Problem to work on » Emit an exact copy of the lines running from the start of the records to the line containing "if _m.type == 'MESH'", both included.

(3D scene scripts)

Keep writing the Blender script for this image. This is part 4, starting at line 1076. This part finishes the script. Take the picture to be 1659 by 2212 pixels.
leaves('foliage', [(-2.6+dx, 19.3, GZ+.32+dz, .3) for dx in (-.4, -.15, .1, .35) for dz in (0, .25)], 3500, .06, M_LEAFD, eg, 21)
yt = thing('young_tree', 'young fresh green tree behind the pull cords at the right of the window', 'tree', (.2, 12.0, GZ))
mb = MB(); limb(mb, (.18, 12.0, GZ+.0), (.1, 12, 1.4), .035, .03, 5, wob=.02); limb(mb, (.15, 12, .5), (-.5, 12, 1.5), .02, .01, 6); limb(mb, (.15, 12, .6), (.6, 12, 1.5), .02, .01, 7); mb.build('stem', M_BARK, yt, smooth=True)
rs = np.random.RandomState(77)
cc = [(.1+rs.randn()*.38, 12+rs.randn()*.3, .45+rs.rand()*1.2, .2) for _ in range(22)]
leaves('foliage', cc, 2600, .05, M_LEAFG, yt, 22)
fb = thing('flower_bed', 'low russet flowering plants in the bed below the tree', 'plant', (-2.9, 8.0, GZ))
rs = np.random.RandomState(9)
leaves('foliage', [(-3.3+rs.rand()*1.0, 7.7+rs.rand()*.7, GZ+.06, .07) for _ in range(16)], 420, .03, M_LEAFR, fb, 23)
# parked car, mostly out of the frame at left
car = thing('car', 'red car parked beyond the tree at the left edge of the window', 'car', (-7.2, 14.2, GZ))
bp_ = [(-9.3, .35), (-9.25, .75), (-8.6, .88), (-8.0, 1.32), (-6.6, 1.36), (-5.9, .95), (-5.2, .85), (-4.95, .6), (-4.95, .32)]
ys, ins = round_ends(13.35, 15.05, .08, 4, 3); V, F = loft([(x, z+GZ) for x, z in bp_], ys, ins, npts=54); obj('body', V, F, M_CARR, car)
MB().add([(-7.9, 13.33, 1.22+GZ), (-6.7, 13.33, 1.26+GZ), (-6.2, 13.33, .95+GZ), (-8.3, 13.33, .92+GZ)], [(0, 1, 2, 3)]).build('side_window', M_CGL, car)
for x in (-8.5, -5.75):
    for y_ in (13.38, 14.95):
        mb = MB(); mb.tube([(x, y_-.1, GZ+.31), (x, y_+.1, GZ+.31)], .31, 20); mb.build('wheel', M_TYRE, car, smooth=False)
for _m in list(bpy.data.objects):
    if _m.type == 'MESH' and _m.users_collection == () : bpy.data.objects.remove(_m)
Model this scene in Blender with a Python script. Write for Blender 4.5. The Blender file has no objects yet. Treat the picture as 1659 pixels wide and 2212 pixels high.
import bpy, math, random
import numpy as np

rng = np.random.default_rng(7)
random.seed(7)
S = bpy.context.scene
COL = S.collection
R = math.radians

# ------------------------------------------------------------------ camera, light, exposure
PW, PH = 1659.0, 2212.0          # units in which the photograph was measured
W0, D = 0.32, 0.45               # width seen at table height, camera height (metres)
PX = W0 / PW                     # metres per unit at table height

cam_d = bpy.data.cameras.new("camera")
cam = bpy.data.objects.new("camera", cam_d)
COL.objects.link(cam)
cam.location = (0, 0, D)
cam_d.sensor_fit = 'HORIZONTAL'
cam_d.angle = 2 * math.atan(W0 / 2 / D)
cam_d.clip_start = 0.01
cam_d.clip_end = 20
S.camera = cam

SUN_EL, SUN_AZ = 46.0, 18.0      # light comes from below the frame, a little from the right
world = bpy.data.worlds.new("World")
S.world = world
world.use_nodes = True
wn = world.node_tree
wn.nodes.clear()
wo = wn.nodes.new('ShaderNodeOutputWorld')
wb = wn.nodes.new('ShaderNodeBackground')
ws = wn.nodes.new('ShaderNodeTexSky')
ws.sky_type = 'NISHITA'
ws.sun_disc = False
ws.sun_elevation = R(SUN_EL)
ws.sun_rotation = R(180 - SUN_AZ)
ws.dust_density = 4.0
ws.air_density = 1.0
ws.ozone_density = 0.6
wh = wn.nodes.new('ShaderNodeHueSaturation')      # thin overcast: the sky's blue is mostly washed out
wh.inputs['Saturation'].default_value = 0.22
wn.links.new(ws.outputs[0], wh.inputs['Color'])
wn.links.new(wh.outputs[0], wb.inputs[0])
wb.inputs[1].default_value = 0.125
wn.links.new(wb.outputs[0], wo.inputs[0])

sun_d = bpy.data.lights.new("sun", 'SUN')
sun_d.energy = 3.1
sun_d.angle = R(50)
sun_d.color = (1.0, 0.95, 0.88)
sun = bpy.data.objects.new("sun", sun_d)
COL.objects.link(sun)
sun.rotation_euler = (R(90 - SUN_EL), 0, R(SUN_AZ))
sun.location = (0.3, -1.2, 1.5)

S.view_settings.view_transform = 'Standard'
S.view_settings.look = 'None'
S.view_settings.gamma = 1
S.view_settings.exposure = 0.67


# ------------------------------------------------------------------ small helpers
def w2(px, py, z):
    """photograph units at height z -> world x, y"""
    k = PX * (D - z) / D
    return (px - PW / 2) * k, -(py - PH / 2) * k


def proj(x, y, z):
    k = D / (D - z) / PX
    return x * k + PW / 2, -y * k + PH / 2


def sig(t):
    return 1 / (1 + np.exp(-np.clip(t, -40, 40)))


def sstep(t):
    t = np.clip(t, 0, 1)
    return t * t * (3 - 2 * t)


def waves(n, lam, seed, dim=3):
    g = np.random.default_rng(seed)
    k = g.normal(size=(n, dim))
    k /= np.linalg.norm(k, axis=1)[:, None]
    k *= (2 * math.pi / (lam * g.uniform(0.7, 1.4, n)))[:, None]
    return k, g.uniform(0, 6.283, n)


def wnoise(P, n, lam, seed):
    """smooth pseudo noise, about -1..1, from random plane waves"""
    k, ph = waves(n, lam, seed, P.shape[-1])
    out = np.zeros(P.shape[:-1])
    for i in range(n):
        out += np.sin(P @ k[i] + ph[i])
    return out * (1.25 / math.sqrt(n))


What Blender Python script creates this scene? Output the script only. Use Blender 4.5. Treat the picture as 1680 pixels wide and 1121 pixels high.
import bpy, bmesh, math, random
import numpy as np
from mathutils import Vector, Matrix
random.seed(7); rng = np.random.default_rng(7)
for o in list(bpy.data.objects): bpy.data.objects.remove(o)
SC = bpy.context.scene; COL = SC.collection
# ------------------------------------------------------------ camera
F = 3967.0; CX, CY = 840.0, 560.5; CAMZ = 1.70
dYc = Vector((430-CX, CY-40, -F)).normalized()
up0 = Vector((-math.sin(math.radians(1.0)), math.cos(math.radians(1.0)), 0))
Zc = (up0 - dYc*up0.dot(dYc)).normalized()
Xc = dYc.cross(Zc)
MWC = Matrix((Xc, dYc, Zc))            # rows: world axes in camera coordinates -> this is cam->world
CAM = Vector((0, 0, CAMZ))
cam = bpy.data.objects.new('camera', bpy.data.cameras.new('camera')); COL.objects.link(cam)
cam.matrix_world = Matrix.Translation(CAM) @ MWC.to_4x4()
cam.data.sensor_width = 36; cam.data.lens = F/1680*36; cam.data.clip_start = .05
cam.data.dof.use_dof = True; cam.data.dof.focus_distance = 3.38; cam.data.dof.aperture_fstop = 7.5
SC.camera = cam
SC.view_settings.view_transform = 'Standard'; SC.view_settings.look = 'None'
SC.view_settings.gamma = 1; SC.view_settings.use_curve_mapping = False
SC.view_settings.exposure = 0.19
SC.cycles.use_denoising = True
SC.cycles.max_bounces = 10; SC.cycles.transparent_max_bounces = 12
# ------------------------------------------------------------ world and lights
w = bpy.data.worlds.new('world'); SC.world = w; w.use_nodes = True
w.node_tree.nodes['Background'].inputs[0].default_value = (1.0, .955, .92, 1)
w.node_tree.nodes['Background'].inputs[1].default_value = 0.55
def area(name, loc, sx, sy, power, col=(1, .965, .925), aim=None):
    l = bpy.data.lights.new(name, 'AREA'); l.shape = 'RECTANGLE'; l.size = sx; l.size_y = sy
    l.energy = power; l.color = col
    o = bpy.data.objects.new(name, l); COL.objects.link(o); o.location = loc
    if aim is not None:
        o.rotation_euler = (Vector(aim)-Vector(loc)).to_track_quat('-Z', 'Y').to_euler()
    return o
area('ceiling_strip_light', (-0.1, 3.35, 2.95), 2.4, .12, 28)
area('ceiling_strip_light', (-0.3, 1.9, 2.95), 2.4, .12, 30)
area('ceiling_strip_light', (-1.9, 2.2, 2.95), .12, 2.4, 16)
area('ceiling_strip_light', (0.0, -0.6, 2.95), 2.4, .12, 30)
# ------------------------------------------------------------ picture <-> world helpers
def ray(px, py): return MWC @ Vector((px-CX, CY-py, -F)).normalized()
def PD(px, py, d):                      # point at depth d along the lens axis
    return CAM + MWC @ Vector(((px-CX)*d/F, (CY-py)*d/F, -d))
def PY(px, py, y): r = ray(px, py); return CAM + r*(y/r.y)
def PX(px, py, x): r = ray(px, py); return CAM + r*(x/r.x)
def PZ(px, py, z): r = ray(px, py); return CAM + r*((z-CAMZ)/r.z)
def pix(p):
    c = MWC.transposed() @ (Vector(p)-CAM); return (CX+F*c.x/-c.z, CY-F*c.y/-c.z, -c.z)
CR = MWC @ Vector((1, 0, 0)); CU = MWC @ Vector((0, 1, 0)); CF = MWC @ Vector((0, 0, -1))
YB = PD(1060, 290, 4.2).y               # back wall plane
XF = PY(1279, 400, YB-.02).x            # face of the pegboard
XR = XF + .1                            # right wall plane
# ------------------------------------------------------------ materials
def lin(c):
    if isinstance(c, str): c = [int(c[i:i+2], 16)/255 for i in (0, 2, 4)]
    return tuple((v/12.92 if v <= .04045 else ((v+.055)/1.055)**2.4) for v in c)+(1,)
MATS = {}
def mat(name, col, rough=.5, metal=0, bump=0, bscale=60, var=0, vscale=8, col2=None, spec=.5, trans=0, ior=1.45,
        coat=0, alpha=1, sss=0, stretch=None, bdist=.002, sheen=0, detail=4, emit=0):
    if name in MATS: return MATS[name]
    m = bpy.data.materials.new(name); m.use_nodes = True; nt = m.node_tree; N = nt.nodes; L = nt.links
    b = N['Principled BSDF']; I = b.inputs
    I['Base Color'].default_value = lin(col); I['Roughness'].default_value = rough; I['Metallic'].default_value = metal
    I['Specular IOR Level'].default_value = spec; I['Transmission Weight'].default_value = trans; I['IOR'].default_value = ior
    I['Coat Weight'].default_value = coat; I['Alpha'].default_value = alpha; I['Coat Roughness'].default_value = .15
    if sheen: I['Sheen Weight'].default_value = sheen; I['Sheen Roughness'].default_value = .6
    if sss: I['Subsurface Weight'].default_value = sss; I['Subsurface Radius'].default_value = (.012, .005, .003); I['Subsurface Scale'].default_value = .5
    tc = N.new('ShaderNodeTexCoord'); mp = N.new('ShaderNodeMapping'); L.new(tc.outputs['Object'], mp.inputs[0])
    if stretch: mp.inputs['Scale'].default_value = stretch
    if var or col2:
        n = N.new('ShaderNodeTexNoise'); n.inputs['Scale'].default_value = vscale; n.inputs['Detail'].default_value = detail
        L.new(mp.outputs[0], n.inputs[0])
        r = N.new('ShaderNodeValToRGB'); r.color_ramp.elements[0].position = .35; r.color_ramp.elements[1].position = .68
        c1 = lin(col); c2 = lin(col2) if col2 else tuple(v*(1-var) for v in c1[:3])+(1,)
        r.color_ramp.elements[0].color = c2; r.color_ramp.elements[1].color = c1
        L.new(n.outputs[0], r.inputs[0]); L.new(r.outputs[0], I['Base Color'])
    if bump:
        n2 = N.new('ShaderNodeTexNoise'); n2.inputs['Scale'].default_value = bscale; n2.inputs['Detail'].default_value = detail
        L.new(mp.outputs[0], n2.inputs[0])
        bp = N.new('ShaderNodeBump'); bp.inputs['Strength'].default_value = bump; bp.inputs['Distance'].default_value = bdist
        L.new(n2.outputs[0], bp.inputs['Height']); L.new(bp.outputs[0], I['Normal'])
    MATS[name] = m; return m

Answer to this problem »
Keep writing the Blender script for this image. This is part 4, starting at line 1076. This part finishes the script. Take the picture to be 1659 by 2212 pixels.
leaves('foliage', [(-2.6+dx, 19.3, GZ+.32+dz, .3) for dx in (-.4, -.15, .1, .35) for dz in (0, .25)], 3500, .06, M_LEAFD, eg, 21)
yt = thing('young_tree', 'young fresh green tree behind the pull cords at the right of the window', 'tree', (.2, 12.0, GZ))
mb = MB(); limb(mb, (.18, 12.0, GZ+.0), (.1, 12, 1.4), .035, .03, 5, wob=.02); limb(mb, (.15, 12, .5), (-.5, 12, 1.5), .02, .01, 6); limb(mb, (.15, 12, .6), (.6, 12, 1.5), .02, .01, 7); mb.build('stem', M_BARK, yt, smooth=True)
rs = np.random.RandomState(77)
cc = [(.1+rs.randn()*.38, 12+rs.randn()*.3, .45+rs.rand()*1.2, .2) for _ in range(22)]
leaves('foliage', cc, 2600, .05, M_LEAFG, yt, 22)
fb = thing('flower_bed', 'low russet flowering plants in the bed below the tree', 'plant', (-2.9, 8.0, GZ))
rs = np.random.RandomState(9)
leaves('foliage', [(-3.3+rs.rand()*1.0, 7.7+rs.rand()*.7, GZ+.06, .07) for _ in range(16)], 420, .03, M_LEAFR, fb, 23)
# parked car, mostly out of the frame at left
car = thing('car', 'red car parked beyond the tree at the left edge of the window', 'car', (-7.2, 14.2, GZ))
bp_ = [(-9.3, .35), (-9.25, .75), (-8.6, .88), (-8.0, 1.32), (-6.6, 1.36), (-5.9, .95), (-5.2, .85), (-4.95, .6), (-4.95, .32)]
ys, ins = round_ends(13.35, 15.05, .08, 4, 3); V, F = loft([(x, z+GZ) for x, z in bp_], ys, ins, npts=54); obj('body', V, F, M_CARR, car)
MB().add([(-7.9, 13.33, 1.22+GZ), (-6.7, 13.33, 1.26+GZ), (-6.2, 13.33, .95+GZ), (-8.3, 13.33, .92+GZ)], [(0, 1, 2, 3)]).build('side_window', M_CGL, car)
for x in (-8.5, -5.75):
    for y_ in (13.38, 14.95):
        mb = MB(); mb.tube([(x, y_-.1, GZ+.31), (x, y_+.1, GZ+.31)], .31, 20); mb.build('wheel', M_TYRE, car, smooth=False)
for _m in list(bpy.data.objects):
    if _m.type == 'MESH' and _m.users_collection == () : bpy.data.objects.remove(_m)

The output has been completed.